Make sure you have everything you need to hand before you start: chilled bottle, placed in an ice bucket or a cooler bag; empty glass; clean napkin; and for those recalcitrant corks, a corkscrew and pincers, preferably the kind used by sommeliers or better still, a pair of Champagne cork pliers (sturdier and contoured to fit snugly over the cork).
Before you begin, remember not to shake the bottle (to avoid overflows) and to hold the body of the bottle not the neck (otherwise you will warm up the Champagne). If the bottle has been properly chilled beforehand, all that remains now is to remove the cork. What follows is an explanation of how to open Champagne like a professional — how little or how much of this you apply at home is up to you.

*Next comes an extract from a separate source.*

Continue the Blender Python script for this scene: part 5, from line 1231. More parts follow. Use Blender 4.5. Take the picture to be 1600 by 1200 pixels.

  1. To open the bottle remove it from the ice bucket (or cooler bag) and wipe it dry with the napkin (which may come in useful again later on — see below). Bottles chilled in an ice bucket should then be turned upside-down once or twice (being careful not to shake them) to ensure an even temperature throughout. If not, the first glass will contain the not-so-cool-wine from the bottleneck — no doubt much to the disappointment of the host who is invited to take that important first sip.

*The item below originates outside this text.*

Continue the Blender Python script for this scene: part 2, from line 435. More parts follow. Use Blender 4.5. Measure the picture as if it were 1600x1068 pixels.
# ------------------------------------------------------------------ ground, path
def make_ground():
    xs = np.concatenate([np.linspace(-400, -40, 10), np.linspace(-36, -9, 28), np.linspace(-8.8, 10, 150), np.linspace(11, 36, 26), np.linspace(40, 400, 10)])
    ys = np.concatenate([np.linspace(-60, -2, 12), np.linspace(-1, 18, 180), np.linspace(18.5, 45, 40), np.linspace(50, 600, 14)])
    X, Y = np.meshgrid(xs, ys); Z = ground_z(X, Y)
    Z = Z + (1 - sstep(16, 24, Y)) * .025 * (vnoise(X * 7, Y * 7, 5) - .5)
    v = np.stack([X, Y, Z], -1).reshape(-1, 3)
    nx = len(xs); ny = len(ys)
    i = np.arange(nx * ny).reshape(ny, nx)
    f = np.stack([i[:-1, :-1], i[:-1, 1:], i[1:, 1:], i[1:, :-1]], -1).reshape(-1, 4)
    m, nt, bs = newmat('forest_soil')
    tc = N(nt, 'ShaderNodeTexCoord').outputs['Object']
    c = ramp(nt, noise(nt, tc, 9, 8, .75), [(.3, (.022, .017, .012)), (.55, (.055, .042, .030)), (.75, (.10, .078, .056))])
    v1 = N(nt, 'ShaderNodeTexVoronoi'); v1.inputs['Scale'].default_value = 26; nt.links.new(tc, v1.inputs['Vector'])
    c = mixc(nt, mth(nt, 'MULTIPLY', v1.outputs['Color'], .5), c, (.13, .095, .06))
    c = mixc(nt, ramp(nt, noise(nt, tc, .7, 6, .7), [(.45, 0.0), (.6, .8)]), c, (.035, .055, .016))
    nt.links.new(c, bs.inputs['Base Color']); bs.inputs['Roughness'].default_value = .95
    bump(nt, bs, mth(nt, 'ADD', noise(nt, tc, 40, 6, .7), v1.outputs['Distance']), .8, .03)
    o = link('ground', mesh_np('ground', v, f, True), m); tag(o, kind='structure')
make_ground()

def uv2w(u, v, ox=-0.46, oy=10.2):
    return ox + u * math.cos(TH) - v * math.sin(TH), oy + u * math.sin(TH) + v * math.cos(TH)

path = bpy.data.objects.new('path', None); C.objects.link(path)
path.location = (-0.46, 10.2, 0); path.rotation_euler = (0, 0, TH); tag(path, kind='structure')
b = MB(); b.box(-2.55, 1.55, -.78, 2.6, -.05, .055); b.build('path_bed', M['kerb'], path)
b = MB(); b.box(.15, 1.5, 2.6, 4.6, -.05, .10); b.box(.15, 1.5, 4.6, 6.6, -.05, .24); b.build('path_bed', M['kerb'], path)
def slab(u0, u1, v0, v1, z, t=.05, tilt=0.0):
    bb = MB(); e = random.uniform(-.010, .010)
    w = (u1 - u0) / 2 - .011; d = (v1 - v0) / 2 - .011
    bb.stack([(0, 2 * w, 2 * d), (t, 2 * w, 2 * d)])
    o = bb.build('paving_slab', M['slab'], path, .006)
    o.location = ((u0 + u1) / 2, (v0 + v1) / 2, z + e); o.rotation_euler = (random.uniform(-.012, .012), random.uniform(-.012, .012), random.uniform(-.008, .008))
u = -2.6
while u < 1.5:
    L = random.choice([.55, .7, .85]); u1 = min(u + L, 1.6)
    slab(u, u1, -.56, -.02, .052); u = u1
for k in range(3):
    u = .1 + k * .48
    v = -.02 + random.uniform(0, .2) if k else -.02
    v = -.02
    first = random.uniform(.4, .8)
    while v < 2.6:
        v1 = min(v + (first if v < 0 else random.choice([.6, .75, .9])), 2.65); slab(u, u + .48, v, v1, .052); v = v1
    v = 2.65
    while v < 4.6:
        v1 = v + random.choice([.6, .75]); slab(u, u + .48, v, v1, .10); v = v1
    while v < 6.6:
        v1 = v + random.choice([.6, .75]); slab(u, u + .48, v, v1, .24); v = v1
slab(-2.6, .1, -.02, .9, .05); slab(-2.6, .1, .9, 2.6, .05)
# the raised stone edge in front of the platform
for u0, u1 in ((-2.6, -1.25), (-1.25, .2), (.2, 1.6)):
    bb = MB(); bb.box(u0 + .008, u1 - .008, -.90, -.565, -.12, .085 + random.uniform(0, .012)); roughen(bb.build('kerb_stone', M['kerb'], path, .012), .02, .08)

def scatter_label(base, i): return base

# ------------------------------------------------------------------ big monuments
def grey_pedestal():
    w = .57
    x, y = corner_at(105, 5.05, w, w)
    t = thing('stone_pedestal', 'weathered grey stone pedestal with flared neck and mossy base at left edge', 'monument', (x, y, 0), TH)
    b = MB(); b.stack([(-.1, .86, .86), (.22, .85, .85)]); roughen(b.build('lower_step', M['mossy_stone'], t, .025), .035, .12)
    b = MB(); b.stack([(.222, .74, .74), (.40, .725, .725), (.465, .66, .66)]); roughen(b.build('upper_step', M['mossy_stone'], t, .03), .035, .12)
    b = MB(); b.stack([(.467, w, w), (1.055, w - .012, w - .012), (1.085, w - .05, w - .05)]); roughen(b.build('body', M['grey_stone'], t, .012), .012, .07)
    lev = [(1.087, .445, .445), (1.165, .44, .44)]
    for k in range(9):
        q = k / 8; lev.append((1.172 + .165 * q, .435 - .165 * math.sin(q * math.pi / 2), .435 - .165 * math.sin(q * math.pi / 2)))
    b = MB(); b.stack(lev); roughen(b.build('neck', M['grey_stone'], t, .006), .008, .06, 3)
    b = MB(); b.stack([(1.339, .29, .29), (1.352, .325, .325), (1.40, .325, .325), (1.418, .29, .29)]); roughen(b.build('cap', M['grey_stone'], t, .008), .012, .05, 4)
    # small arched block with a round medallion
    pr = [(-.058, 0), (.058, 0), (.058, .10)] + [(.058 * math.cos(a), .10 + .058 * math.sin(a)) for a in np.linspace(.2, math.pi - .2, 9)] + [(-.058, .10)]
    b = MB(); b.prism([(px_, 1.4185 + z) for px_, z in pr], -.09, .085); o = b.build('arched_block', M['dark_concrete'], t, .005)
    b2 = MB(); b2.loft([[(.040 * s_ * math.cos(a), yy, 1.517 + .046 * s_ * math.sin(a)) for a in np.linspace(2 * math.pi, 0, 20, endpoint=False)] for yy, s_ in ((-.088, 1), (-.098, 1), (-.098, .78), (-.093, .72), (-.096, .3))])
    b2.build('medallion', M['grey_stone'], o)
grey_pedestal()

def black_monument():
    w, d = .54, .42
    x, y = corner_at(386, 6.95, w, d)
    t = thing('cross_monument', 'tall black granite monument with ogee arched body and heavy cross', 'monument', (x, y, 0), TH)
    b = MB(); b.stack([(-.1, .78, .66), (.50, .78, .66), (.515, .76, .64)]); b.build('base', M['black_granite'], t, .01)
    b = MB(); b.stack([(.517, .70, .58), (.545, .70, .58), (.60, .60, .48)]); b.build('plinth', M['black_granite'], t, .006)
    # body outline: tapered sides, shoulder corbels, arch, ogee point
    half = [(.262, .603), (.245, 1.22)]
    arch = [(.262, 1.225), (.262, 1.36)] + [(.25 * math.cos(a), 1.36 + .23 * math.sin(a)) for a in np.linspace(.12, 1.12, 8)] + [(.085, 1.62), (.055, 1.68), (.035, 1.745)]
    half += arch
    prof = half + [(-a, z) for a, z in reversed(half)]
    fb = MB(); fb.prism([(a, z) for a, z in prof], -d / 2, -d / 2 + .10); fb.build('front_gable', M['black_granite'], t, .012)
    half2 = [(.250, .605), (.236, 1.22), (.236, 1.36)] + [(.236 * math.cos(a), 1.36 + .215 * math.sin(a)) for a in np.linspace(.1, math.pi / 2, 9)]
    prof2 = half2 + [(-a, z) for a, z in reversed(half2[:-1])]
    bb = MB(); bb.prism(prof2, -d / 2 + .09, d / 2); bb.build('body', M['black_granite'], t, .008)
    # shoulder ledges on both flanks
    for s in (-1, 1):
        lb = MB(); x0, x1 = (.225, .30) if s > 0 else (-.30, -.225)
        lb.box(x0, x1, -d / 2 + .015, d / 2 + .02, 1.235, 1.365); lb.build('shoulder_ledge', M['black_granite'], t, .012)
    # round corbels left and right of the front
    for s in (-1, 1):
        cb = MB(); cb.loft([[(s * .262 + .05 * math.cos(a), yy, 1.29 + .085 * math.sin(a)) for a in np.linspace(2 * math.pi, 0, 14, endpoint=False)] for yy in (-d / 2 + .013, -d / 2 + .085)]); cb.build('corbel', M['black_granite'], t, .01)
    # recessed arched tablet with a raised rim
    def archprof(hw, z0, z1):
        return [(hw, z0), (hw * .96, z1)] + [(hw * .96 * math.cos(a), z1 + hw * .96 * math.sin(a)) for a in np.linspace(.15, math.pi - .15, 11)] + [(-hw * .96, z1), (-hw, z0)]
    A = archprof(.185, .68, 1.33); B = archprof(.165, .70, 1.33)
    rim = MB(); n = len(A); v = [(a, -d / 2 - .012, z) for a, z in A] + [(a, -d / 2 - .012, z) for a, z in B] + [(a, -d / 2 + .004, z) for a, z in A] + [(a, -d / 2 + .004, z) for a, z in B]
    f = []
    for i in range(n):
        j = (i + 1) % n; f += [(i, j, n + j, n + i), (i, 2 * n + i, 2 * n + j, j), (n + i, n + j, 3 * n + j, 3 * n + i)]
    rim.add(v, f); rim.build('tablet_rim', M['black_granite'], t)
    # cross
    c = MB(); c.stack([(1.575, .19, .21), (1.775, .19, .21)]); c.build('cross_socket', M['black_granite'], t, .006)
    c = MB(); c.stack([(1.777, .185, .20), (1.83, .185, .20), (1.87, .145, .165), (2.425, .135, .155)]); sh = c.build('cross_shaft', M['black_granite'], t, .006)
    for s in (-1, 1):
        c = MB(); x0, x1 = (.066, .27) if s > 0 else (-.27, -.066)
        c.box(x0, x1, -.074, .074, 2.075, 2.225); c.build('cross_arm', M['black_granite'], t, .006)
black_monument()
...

  1. Present the bottle to your guests so they can admire its elegant labelling from all angles..
  2. Untwist the metal loop to loosen the wire muzzle then carefully separate the strands that hold the cage in place. On some bottles the loop is directly visible, on others only its outline is visible under the foil wrapping. Sometimes you have to feel for it with your fingers or, as a last resort if the foil is particularly thick, scrape away the foil with your fingernail until you find it. Otherwise removing the foil is considered unnecessary and inelegant. The loop usually unwinds anti-clockwise but check — on some Champagne brands it unwinds in the opposite direction.

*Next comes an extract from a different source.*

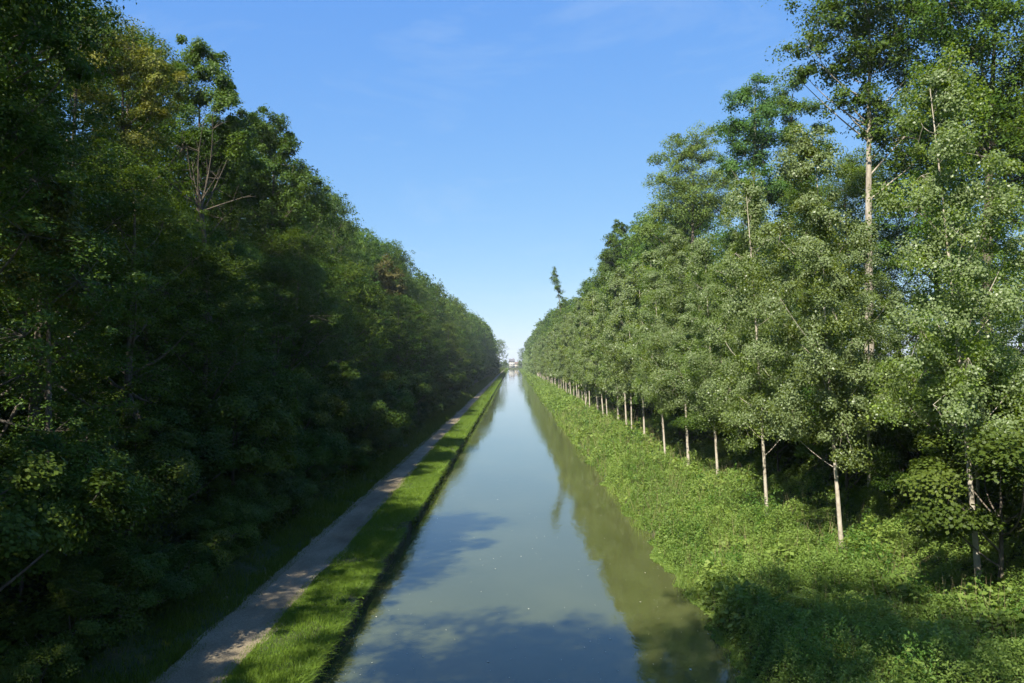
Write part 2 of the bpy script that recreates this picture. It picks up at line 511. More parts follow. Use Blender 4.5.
def make_tree(lobes, height, mats, rng, nleaf, leaf, base_r=None, crown_base=.35, aspect=.55, flat=.62, kclump=3.4, top=None,
              bend=.02, upn=.7, twigs=.5, trunk_top=.85, loose=1.0, sides=8, limb=.6, spread=1.0):
    """lobes: (x, y, z, r) relative to the base. returns (trunk mesh, crown mesh)"""
    base_r = base_r or height * .013
    tb = MB()
    k = 12
    t = np.linspace(0, 1, k)
    tp = np.array(top if top is not None else (rng.normal() * bend * height, rng.normal() * bend * height, height * trunk_top), float)
    pts = np.stack([tp[0] * t ** 1.4 + np.sin(t * 5 + rng.uniform(0, 6)) * bend * height * .18 * t, tp[1] * t ** 1.4 + np.sin(t * 4 + rng.uniform(0, 6)) * bend * height * .18 * t, tp[2] * t - .15], -1)
    pts[0, :2] = 0
    rad = base_r * (1 - .86 * t ** 1.1)
    rad[0] *= 1.35
    tube(tb, pts, rad, sides)
    lobes = np.asarray(lobes, float)
    wsum = (lobes[:, 3] ** 2)
    ncl = np.maximum(3, (wsum * kclump)).astype(int)
    per = max(6, int(nleaf / ncl.sum()))
    cb = MB()
    for (cx, cy, cz, r), nc in zip(lobes, ncl):
        d2 = math.hypot(cx - tp[0] * cz / max(tp[2], 1), cy - tp[1] * cz / max(tp[2], 1))
        zs = float(np.clip(cz - d2 * rng.uniform(.7, 1.2), height * crown_base * .75, tp[2] * .97))
        s = np.array([np.interp(zs, pts[:, 2], pts[:, c]) for c in range(3)])
        rs = float(np.interp(zs, pts[:, 2], rad)) * limb
        lp = bez(s, (cx, cy, cz), rng)
        tube(tb, lp, np.linspace(rs, max(.012, rs * .28), len(lp)), max(4, sides - 3))
        d = unit(rng.normal(size=(nc, 3)) + np.array([0, 0, .25]))
        rr = r * rng.uniform(.3, 1.0, nc) ** .6 * (1 + .24 * rng.normal(size=nc) * loose)
        C = np.array([cx, cy, cz]) + d * rr[:, None] * np.array([1, 1, .85])
        for q in range(nc):
            if rng.random() < twigs:
                tube(tb, bez((cx, cy, cz), C[q], rng, 4, .02), np.linspace(max(.01, rs * .22), .006, 4), 3)
        crad = (.2 * r + .26) * spread * rng.uniform(.5, 1.4, nc)
        nl = per
        off = rng.normal(size=(nc, nl, 3)) * .52
        ln = np.linalg.norm(off, axis=-1, keepdims=True)
        off = np.where(ln > 1.25, off / ln * rng.uniform(.6, 1.25, ln.shape), off)
        off = off * crad[:, None, None] * np.array([1, 1, flat])
        out = unit(d[:, None] * .6 + off / crad[:, None, None] * .6 + rng.normal(size=(nc, nl, 3)) * .55 + np.array([0, 0, upn]))
        # tips of a spray droop a little
        off[..., 2] -= .35 * flat * (off[..., 0] ** 2 + off[..., 1] ** 2) / crad[:, None]
        P = (C[:, None] + off).reshape(-1, 3)
        V, Fc = leaf_quads(P, out.reshape(-1, 3), leaf, aspect, rng)
        tint = (rng.uniform(0, .65, nc)[:, None] + rng.uniform(-.15, .4, (nc, nl))).clip(0, 1).ravel()
        cb.add(V, Fc, tint)
    return tb.mesh('trunk', mats[0], True), cb.mesh('crown', mats[1])


def broad_lobes(h, rng, base=.25, rmax=.22, n=13, rl=(.085, .13)):
    """round topped crown: lobes over a profile"""
    out = []
    for i in range(n):
        f = base + (1 - base) * (i + .5) / n
        g = (f - base) / (1 - base)
        prof = math.sin(math.pi * min(1, .12 + .83 * g) ** .8) ** .7
        a = i * 2.4 + rng.uniform(-.5, .5)
        r = h * rng.uniform(*rl)
        rad = max(0, h * rmax * prof * rng.uniform(.65, 1.1) - r * .4)
        out.append((math.cos(a) * rad, math.sin(a) * rad, min(h * f, h - r), r))
    out.append((rng.normal() * .02 * h, rng.normal() * .02 * h, h * (1 - rl[0]), h * rl[0]))
    out.append((0, 0, h * (base + (1 - base) * .55), h * rmax * .62))
    return out


def poplar_lobes(h, rng, base=.26, rmax=.155, n=15):
    out = []
    for i in range(n):
        g = (i + .5) / n
        f = base + (1 - base) * g
        prof = (math.sin(math.pi * (.16 + .80 * g ** .9)) ** .75) * (1 - .35 * g)
        a = i * 2.4 + rng.uniform(-.4, .4)
        r = h * (.070 - .025 * g) * rng.uniform(.85, 1.2)
        rad = max(0., h * rmax * prof * rng.uniform(.6, 1.1) - r * .3)
        out.append((math.cos(a) * rad, math.sin(a) * rad, h * f - r * .3, r))
        if i % 2 == 0:
            out.append((0, 0, h * (f + .01), h * .055 * (1.1 - .6 * g)))
    out.append((0, 0, h * .972, h * .028))
    return out


def shrub_lobes(h, rng, n=8):
    out = []
    for i in range(n):
        a = i * 2.4
        rr = h * rng.uniform(.15, .5)
        out.append((math.cos(a) * rr, math.sin(a) * rr, h * rng.uniform(.25, .78), h * rng.uniform(.18, .28)))
    return out


class Kind:
    """mesh variants of one kind of tree in three levels of leaf detail"""
    def __init__(self):
        self.lod = {0: [], 1: [], 2: []}


def variants(counts, fn):
    k = Kind()
    for lod, c in enumerate(counts):
        for s in range(c):
            k.lod[lod].append(fn(lod, np.random.default_rng(1000 + 37 * s + 501 * lod)))
    return k


NL = (52000, 19000, 5600)
LS = (.19, .31, .56)
BH = 25.0


def mk_broad(mat, bark='bark', flat=.5, seedoff=0, **kw):
    def fn(lod, rng):
        rng = np.random.default_rng(rng.integers(1 << 30) + seedoff)
        return make_tree(broad_lobes(BH, rng, **kw), BH, (M[bark], M[mat]), rng, NL[lod], LS[lod], flat=flat, twigs=(.5, .25, 0)[lod], sides=(8, 6, 5)[lod])
    return fn


K = {}
K['dark'] = variants((3, 3, 2), mk_broad('leaf_dark', seedoff=1))
K['ash'] = variants((3, 3, 2), mk_broad('leaf_ash', flat=.55, seedoff=2, rmax=.24, n=15))
K['mid'] = variants((2, 2, 2), mk_broad('leaf_mid', flat=.6, seedoff=3))
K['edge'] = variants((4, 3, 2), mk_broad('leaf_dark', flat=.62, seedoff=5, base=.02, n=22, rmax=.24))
K['edge_ash'] = variants((3, 3, 2), mk_broad('leaf_ash', flat=.6, seedoff=6, base=.04, n=22, rmax=.23))
K['edge_mid'] = variants((2, 2, 2), mk_broad('leaf_mid', flat=.6, seedoff=7, base=.04, n=22, rmax=.23))
K['brown'] = variants((0, 1, 1), mk_broad('leaf_brown', seedoff=4))
PH = 18.5


def mk_poplar(lod, rng):
    return make_tree(poplar_lobes(PH, rng, base=(.30, .28, .26)[lod], n=(24, 20, 14)[lod]), PH, (M['bark_poplar'], M['leaf_poplar']), rng, (64000, 21000, 6000)[lod], (.098, .175, .32)[lod], base_r=.105, crown_base=.22,
                     aspect=.85, flat=.75, kclump=5.5, bend=.012, upn=.35, twigs=(.7, .4, 0)[lod], trunk_top=.96, sides=(8, 7, 6)[lod], loose=1.7, limb=.17, spread=1.12)


K['poplar'] = variants((4, 3, 2), mk_poplar)
SH = 3.0


def mk_shrub(mat, leaf=.12, n=8):
    def fn(lod, rng):
        return make_tree(shrub_lobes(SH, rng, n), SH, (M['bark'], M[mat]), rng, (26000, 9000, 2800)[lod], leaf * (1, 1.65, 3.0)[lod], base_r=.05, crown_base=.1, aspect=.75, flat=.6, kclump=9, upn=.8, twigs=(.8, .4, 0)[lod], trunk_top=.7, sides=5, loose=1.5)
    return fn


K['shrub'] = variants((3, 2, 1), mk_shrub('leaf_maple', .066))
K['bush'] = variants((3, 2, 1), mk_shrub('leaf_mid', .066))


def place(name, meshes, loc, scale, spin, label, cat, group=None, lean=0.0, leany=0.0):
    o = bpy.data.objects.new(name, None)
    COL.objects.link(o)
    o.empty_display_size = .5
    o.location = loc
    o.rotation_euler = (Matrix.Rotation(lean, 3, 'Y') @ Matrix.Rotation(leany, 3, 'X') @ Matrix.Rotation(spin, 3, 'Z')).to_euler()
    o.scale = scale
    link('trunk', meshes[0], o)
    link('crown', meshes[1], o)
    return tag(o, label, cat, group)


def lod_of(y):
    return 0 if y < 75 else (1 if y < 210 else 2)


rnd = random.Random(4)


def put(kind, name, x, y, top, label, cat, group, refh, wide=1.0, lean=0, leany=0, spin=None):
    k = K[kind].lod[lod_of(y)] or K[kind].lod[1]
    z0 = float(gz(x)) - .1
    s = (top - z0) / refh
    return place(name, rnd.choice(k), (x, y, z0), (s * wide, s * wide, s), rnd.uniform(0, 6.28) if spin is None else spin, label, cat, group, lean, leany)


ORD = ['nearest', 'second', 'third', 'fourth', 'fifth', 'sixth', 'seventh', 'eighth', 'ninth', 'tenth', 'eleventh', 'twelfth', 'thirteenth', 'fourteenth', 'fifteenth', 'sixteenth']

# --- the row of young poplars on the right bank
surveyed = [(28.2, 16.3, -2.5), (34.2, 14.0, -3.6), (40.7, 12.9, -2.0), (48.3, 15.2, -2.5), (55.2, 14.1, -2.6), (62.6, 13.7, -1.8), (69.5, 13.2, -2.3), (76.5, 14.4, -2),
            (84.0, 13.8, -1.8), (91, 13.5, -1.5), (98, 13.9, -2), (105, 13.8, -1), (112, 13.2, -1.8)]
yv = 119.0
while yv < 460:
    surveyed.append((yv, 13.7 + rnd.uniform(-.5, .5), rnd.uniform(-3, 0)))
    yv += 7.0 + rnd.uniform(-.5, .5)
for i, (y, x, ln) in enumerate(surveyed):
    if i == 0:
        lab = 'nearest young poplar, half shaded pale trunk furthest up the bank'
    elif i == 1:
        lab = 'second poplar from the camera, long pale trunk leaning to the water'
    elif i < 13:
        lab = 'slim young pale trunked poplar, %s from the camera in the waterside row' % ORD[i]
    elif i < 24:
        lab = 'slim pale poplar further along the waterside row, trunk still visible'
    else:
        lab = 'distant poplar of the waterside row, trunk hidden by its neighbours'
    put('poplar', 'poplar_tree', x, y, 19.2 + rnd.uniform(-2.2, 2.0) + (1.6 if i == 0 else 0), lab, 'poplar', 'young poplars in the row along the right bank', PH, .93 + rnd.uniform(-.15, .14), R(ln * 1.5), R(rnd.uniform(-2.5, 2.5)))
# a looser second row behind them closes the gaps
y = 31.0
while y < 300:
    put('poplar', 'poplar_tree', 18.0 + rnd.uniform(-.8, .8), y, (20.5 if y > 75 else 15) + rnd.uniform(-1.5, 1.5),
        'poplar of the second row, standing behind the pale waterside trunks', 'poplar', 'poplars of the second row on the right bank', PH, 1.15, R(-1.5))
    y += 9 + rnd.uniform(-1, 1)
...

  3. Now, with the cork still partially held in place by the muzzle, give it an almost imperceptible twist to judge its fit. Generally speaking, the tighter the cork, the shorter the time it has spent in the bottle. So you can never rule out the risk that the cork will come flying out of the bottle when you remove the muzzle — as so often happens with the peg-like corks typical of very old bottles.
  4. For a tight-fitting cork once the strands of the muzzle have been separated, remove it together with its foil cap, using your finger as a hook to pull the loop at the base of the muzzle, meanwhile holding down the cork with your thumb as a precaution. For a loose-fitting cork, leave the wire cage in place until you are ready to release the muzzle, foil cap and cork in one go. In either case, proceed as follows:
  5. Hold the bottle in one hand at a 30°-45° angle. This will facilitate extraction and prevent the Champagne from overflowing. Be careful to point the bottle away from yourself or any bystanders — you don’t want any accidents. Meanwhile keep the thumb of your other hand on top of the cork, with your forefinger wrapped around the cork itself and the other fingers holding the bottleneck.
  6. Slowly turn the bottle, if necessary rocking the cork gently with your thumb and forefinger to get it moving. Keep your other three fingers around the bottleneck and wait for that small sigh of escaping gas that tells you the cork has released. If the cork won’t budge, turn the bottle holding it by the base and if that doesn’t work, loosen the cork with a pair of Champagne pliers then remove it by hand.
  7. Wipe the bottleneck, either with the napkin you used earlier or with the miroir (the surface of the cork that comes into contact with the wine). Keep the bottle at an angle, giving it a slight twist to prevent dripping.
  8. Pour a taste for the host, filling the glass about one third full to allow a proper appreciation of the Champagne, starting with its temperature. When catering for a crowd, check the wine yourself before serving.
    This is the only way to open a bottle of Champagne safely: controlling the cork with your thumb while steadying the bottle with the other fingers. Holding down the cork with the palm of your hand may be popular but it doesn’t work. Nor does turning the cork instead of the bottle — there is less grip, less control and a strong possibility that the cork will break.
    You can always loosen the cork with a pair of pliers, then finish the job by hand — as is commonly done when uncorking several bottles. With a really intractable cork, try immersing the bottleneck in hot water for a couple of minutes, keeping your thumb on the cork the whole time. This can also work for broken corks or you can simply use a corkscrew, in which case it’s best to wrap a napkin around the bottleneck just in case it breaks (unlikely but not impossible).